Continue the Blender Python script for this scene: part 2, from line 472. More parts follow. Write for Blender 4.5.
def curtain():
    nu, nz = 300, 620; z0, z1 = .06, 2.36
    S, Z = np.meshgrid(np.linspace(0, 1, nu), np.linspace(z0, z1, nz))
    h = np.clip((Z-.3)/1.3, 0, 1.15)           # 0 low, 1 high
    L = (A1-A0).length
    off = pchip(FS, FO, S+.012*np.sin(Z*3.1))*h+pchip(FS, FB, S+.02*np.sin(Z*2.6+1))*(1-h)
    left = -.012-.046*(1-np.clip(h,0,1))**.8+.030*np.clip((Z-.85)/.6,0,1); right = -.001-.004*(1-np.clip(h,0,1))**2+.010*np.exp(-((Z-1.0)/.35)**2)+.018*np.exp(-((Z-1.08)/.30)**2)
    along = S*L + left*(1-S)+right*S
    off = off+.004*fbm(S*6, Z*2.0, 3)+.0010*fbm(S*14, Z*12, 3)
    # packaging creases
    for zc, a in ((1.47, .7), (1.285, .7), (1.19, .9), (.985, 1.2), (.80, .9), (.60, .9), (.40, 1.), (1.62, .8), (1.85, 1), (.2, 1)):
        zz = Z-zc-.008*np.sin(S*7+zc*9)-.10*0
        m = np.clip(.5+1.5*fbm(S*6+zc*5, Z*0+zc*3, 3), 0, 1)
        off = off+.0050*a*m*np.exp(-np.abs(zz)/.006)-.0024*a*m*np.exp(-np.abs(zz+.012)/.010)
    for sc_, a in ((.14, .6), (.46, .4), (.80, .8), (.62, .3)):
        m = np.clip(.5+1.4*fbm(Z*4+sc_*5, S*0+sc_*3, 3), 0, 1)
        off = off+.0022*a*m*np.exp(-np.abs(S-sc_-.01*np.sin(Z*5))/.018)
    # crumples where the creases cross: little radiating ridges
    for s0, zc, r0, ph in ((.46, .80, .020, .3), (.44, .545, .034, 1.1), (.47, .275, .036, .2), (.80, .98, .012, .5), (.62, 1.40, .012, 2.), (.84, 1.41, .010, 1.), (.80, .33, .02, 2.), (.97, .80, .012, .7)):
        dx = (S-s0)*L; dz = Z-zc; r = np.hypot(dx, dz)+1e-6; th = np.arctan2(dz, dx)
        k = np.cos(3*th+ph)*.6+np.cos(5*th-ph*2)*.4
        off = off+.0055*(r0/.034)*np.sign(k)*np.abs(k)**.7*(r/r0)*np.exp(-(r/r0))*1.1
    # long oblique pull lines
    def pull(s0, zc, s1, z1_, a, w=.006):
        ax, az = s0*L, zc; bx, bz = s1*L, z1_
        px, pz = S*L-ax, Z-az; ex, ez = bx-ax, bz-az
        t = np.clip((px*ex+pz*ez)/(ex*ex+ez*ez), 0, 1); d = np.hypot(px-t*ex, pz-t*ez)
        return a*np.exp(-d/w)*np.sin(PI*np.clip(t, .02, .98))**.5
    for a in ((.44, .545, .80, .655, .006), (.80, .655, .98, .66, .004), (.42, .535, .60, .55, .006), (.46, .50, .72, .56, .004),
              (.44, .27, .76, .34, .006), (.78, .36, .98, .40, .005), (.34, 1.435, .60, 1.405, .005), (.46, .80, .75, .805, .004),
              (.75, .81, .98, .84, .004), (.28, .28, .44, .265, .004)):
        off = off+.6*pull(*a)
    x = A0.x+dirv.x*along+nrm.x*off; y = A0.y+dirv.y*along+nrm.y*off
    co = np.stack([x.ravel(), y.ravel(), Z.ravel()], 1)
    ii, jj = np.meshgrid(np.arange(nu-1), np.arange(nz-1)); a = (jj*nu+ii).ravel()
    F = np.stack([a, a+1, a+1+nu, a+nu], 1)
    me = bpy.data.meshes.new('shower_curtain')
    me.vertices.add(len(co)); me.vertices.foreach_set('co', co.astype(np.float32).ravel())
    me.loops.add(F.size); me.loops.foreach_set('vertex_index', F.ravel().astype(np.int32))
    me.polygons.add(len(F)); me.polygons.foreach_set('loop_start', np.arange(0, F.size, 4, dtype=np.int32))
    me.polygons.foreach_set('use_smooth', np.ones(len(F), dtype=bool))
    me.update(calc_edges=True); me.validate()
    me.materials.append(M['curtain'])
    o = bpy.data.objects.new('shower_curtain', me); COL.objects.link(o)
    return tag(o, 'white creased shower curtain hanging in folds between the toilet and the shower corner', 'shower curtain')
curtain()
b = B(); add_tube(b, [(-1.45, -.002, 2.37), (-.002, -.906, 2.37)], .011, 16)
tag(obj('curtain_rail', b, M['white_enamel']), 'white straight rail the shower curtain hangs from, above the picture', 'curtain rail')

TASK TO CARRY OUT
Write out every line of the data that holds the word "from".

SOLUTION FOR THIS EXERCISE
Continue the Blender Python script for this scene: part 2, from line 472. More parts follow. Write for Blender 4.5.
tag(obj('curtain_rail', b, M['white_enamel']), 'white straight rail the shower curtain hangs from, above the picture', 'curtain rail')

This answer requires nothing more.